The Way We Were

Barbie charlie's angels

For my tenth birthday I received a Darci doll.  She was better than the assorted blonde Barbie’s I owned.  She was taller, more muscular, her hair more platinum and she wore a white bathing suit with a wraparound skirt.  She was too big boned to wear any of my Barbie outfits so I had to buy her a new wardrobe of clothes.  But for 1979, Darci was cutting edge and the toy world’s attempt at breaking away from the unattainable Barbie hour-glass nymph.  By 1981, Darci and the company who made her went out of business.

Barbie Darcy and friend
Darci and a friend

My Darci and my Barbie’s were a ‘go to’ toy during play time.  I even had a large, almost life-size Barbie head that I would decorate with makeup and new hairdos. Although my Barbie’s never acquired a Dream House, convertible, camper, plane and never landed a Ken doll, they had plenty of adventures in my imagination.

During a recent visit to my parents, I took an old cardboard box of dated college textbooks and two pink Barbie wardrobes that stored my dolls since the early 80s.  The other day, my youngest sister Sandra and I sorted through the doll time capsule and all the girls that we had tucked away and forgotten.  It was like we unlocked their closet and startled them in the middle of dressing for some fabulous bash with Ken.

It is great that Barbie now comes in all shapes, sizes, and ethnicities.  But as my sister and I pulled out each doll we realized there was lots of diversity back in the seventies and early eighties.  For instance …

 

Dog Chewed My Feet Off Barbie

Can’t Keep My Top on Barbie

Burnt Tanning Bed Barbie

Walk of Shame Barbie

Passive Aggressive Barbie

Bootie Call Barbie

The Rules Barbie

Friend of Bill Barbie

Bed Head Barbie

Nudist Barbie

Brazilian Wax Barbie

Lost My Panties Barbie

In the Closet Barbie

Emasculating Barbie

Crazy Stalker Barbie

Cougar Barbie

Mary Kay Letourneau Don’t Touch my Fisher Price Toy Barbie

 

Today there are two headed dolls with tentacles for legs or dolls that are given a specific role like Astronaut or Presidential candidate.
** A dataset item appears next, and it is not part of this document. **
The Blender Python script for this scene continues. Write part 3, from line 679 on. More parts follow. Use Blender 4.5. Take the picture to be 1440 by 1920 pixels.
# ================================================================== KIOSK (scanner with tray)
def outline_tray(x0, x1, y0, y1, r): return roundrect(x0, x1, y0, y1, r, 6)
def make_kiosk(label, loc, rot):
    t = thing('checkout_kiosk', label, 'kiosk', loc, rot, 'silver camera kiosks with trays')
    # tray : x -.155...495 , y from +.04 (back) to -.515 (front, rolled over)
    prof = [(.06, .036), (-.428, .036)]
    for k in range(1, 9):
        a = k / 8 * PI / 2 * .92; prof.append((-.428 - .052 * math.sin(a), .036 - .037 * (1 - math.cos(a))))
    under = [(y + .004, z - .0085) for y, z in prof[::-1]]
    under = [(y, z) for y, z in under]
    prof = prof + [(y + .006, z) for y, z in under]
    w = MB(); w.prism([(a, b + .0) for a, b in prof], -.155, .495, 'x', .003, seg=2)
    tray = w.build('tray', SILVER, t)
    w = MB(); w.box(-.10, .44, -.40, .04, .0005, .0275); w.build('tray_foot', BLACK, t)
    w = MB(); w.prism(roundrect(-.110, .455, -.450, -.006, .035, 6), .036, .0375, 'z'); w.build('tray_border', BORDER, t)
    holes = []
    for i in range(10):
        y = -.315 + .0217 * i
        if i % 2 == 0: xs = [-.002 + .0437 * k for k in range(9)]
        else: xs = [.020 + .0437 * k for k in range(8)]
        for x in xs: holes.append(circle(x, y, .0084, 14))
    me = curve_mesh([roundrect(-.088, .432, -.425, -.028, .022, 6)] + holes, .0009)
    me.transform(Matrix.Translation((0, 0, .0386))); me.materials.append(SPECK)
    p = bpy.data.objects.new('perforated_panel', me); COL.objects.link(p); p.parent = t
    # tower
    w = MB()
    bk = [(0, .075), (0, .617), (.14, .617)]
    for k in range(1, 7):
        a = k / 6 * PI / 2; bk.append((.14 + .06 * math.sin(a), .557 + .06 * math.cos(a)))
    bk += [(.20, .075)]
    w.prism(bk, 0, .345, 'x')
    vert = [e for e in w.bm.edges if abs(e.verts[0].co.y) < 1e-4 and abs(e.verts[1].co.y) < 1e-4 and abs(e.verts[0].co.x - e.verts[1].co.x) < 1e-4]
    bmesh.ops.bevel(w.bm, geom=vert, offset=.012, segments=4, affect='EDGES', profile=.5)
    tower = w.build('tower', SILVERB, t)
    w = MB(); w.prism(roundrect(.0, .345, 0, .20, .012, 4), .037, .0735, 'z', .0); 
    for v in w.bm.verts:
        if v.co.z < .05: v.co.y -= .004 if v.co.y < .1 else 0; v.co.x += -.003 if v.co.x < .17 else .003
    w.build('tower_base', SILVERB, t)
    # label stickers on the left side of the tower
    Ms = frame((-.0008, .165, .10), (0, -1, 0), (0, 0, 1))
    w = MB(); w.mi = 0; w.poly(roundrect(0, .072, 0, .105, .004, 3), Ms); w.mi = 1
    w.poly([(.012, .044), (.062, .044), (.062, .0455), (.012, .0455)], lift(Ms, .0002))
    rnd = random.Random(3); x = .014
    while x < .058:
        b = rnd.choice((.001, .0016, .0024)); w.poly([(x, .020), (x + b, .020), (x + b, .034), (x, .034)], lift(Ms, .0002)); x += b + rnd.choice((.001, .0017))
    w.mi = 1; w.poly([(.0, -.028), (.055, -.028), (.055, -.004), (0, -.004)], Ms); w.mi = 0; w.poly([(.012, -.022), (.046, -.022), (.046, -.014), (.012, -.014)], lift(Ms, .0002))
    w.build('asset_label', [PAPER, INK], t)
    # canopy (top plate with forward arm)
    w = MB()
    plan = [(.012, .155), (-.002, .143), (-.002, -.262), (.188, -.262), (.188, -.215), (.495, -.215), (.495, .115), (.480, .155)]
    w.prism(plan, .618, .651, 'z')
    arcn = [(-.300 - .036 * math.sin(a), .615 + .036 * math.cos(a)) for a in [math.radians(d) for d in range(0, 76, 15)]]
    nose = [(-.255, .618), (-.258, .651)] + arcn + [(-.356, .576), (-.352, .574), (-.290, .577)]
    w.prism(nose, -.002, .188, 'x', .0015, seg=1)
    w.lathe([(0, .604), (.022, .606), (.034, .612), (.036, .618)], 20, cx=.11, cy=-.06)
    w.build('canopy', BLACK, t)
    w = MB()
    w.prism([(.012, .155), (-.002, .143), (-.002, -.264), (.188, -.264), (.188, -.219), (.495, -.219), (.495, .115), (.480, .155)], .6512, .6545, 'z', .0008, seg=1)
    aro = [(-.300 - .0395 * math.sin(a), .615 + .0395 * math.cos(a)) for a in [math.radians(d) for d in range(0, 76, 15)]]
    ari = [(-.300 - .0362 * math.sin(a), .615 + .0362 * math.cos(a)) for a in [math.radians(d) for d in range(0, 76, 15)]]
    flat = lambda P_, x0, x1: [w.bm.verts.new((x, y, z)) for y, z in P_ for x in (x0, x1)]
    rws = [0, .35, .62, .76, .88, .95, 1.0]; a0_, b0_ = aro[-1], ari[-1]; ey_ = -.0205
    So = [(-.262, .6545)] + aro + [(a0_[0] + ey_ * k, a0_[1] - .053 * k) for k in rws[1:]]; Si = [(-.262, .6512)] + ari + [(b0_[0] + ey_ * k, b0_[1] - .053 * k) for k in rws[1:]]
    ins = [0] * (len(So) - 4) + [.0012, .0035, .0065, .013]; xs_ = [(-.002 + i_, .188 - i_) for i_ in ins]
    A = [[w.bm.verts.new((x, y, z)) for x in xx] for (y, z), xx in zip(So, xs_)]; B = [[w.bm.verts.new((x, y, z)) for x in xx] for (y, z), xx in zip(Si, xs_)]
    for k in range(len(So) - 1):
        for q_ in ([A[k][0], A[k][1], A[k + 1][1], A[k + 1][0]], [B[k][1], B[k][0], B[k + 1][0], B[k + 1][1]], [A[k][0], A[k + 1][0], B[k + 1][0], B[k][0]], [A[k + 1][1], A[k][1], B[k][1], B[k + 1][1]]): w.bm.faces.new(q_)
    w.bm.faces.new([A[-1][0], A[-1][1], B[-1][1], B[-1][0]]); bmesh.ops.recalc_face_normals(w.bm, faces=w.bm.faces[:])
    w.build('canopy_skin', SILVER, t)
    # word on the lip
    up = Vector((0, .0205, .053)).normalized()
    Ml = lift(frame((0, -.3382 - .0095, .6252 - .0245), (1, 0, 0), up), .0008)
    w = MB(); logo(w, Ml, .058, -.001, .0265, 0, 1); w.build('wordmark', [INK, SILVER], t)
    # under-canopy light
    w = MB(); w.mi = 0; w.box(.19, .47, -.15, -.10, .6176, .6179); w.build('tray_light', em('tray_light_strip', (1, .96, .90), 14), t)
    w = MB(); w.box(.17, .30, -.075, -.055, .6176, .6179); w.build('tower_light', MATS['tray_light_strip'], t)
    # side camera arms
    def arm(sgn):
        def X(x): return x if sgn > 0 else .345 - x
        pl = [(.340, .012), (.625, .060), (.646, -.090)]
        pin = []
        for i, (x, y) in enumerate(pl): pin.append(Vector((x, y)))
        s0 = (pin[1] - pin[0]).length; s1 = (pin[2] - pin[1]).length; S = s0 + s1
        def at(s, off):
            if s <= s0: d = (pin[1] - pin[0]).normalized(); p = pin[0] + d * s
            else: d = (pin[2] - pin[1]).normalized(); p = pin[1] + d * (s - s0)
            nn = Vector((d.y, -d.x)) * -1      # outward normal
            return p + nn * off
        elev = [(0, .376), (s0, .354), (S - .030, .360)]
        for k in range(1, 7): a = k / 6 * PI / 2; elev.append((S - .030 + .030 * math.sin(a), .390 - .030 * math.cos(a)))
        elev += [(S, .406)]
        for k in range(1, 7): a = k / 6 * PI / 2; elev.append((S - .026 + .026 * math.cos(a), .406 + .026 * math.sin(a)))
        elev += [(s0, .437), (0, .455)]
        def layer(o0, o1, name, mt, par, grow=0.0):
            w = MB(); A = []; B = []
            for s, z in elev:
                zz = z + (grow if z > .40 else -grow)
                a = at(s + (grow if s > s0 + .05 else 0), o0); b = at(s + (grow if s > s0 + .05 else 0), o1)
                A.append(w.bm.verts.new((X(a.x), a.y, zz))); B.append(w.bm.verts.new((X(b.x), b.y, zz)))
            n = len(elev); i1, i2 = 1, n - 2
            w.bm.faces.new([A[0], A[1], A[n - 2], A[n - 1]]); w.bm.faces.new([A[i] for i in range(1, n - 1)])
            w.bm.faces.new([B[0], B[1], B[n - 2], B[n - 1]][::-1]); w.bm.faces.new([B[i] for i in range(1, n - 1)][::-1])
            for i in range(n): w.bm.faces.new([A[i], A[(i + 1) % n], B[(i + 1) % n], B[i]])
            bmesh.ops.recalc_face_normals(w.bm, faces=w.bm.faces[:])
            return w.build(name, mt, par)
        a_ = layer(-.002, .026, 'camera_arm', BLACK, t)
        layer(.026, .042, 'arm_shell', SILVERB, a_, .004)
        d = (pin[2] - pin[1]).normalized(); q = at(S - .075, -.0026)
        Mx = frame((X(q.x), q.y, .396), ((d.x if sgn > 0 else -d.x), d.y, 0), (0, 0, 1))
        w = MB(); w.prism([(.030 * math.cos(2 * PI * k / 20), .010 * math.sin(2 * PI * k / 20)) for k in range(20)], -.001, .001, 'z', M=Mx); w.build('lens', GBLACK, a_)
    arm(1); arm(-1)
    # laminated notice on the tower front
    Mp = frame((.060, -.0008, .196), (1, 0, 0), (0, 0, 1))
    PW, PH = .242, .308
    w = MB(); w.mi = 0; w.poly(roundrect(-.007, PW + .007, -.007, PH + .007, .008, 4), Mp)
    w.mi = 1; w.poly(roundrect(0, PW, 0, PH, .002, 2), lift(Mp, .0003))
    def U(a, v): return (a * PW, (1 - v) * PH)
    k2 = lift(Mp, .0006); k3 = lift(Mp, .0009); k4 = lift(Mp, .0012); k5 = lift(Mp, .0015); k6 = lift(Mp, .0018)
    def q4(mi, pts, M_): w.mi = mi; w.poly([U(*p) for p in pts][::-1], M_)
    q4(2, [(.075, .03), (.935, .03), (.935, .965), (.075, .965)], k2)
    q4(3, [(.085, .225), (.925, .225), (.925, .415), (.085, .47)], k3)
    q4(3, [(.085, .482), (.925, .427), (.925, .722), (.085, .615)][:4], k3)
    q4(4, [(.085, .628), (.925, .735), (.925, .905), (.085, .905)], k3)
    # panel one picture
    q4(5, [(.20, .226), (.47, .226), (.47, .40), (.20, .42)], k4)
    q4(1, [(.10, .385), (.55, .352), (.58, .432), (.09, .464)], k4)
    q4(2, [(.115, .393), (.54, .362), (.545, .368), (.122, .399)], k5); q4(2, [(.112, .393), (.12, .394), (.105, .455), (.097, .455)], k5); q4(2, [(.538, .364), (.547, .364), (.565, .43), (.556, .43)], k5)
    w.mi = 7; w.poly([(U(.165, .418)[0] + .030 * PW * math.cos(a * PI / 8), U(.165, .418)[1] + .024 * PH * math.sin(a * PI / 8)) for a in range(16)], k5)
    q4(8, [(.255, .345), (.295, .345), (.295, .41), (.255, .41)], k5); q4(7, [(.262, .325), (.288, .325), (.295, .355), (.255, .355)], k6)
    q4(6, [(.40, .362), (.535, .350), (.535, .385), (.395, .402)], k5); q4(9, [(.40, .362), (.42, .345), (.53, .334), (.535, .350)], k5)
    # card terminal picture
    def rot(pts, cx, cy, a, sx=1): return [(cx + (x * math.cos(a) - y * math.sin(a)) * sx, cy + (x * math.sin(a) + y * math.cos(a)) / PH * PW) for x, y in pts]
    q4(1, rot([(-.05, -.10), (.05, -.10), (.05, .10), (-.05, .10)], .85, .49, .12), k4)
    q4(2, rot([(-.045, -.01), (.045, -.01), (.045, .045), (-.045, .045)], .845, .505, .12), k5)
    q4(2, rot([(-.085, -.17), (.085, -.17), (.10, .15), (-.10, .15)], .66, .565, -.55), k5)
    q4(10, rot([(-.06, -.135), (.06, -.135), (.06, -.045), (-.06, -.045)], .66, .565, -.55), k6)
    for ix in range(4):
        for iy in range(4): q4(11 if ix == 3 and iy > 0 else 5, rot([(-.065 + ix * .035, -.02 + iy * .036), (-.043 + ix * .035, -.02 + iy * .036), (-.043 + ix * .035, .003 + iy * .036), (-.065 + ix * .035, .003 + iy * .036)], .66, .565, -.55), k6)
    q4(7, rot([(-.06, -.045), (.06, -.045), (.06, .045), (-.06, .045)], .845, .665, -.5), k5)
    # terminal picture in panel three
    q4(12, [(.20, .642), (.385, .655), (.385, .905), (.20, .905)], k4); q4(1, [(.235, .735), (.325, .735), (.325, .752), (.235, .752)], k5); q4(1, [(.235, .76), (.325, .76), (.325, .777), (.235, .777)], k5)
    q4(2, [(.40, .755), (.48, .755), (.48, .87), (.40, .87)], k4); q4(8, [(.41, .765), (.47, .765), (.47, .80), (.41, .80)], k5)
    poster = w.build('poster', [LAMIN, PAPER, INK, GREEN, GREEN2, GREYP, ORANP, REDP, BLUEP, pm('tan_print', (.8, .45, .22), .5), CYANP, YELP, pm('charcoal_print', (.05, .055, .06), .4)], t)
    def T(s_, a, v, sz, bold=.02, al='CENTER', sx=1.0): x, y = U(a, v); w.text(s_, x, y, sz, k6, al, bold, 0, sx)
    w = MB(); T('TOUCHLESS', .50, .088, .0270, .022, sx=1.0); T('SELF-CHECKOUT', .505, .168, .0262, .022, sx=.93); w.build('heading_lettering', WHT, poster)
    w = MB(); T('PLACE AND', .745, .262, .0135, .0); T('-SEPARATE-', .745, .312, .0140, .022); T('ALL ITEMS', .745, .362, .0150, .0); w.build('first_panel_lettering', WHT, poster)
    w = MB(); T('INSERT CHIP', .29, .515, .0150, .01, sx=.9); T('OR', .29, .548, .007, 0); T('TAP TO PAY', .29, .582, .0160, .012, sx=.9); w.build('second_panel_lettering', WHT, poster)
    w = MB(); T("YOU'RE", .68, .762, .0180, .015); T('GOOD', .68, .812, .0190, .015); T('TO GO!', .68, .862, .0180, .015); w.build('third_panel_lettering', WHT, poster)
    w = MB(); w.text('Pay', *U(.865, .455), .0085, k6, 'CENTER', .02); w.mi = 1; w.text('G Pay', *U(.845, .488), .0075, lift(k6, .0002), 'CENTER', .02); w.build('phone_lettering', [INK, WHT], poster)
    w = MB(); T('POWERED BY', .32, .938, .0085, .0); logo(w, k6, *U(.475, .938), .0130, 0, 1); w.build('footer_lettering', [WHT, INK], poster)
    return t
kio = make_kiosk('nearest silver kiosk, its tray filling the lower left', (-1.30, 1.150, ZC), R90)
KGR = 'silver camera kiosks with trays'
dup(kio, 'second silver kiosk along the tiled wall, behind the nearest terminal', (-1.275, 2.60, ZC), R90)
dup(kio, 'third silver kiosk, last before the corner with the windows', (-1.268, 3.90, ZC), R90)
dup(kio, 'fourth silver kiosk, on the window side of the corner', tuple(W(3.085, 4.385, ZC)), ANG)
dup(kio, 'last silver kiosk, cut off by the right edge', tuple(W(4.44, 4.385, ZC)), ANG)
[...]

I miss the way we were, when dolls like Barbie were the generic, Wonderbread of dolls. As a kid with red hair and freckles, I didn’t care that I wasn’t a mirror image to the blonde, hour-glass piece of plastic.  Barbie, Darci and our petite little Dawn dolls were merely vessels to carry out our imagination. I never looked at their vacant, lifeless eyes and felt less-than.  I knew Barbie wasn’t representative of me as a kid or an adult.  She was the hollow head I filled with my ideas on how to act, what to believe and do.  I dressed her and forced her stiff legs to strut around and act out fabulous life scenarios.

I miss the way we were when Barbie dolls were just for play, a time for dress up and little fingers handling those tricky, tiny metal snaps.  Dolls weren’t advocating for anything but play.

It was fun to get all the old dolls together and line them up like a Playboy playmate reunion. Their hair was still fixed just as we left it in 1980, their disheveled attire and twisted heads free from the bottom of the crowded, deep toy trunk long forgotten because we left them to go outside, play and live our life.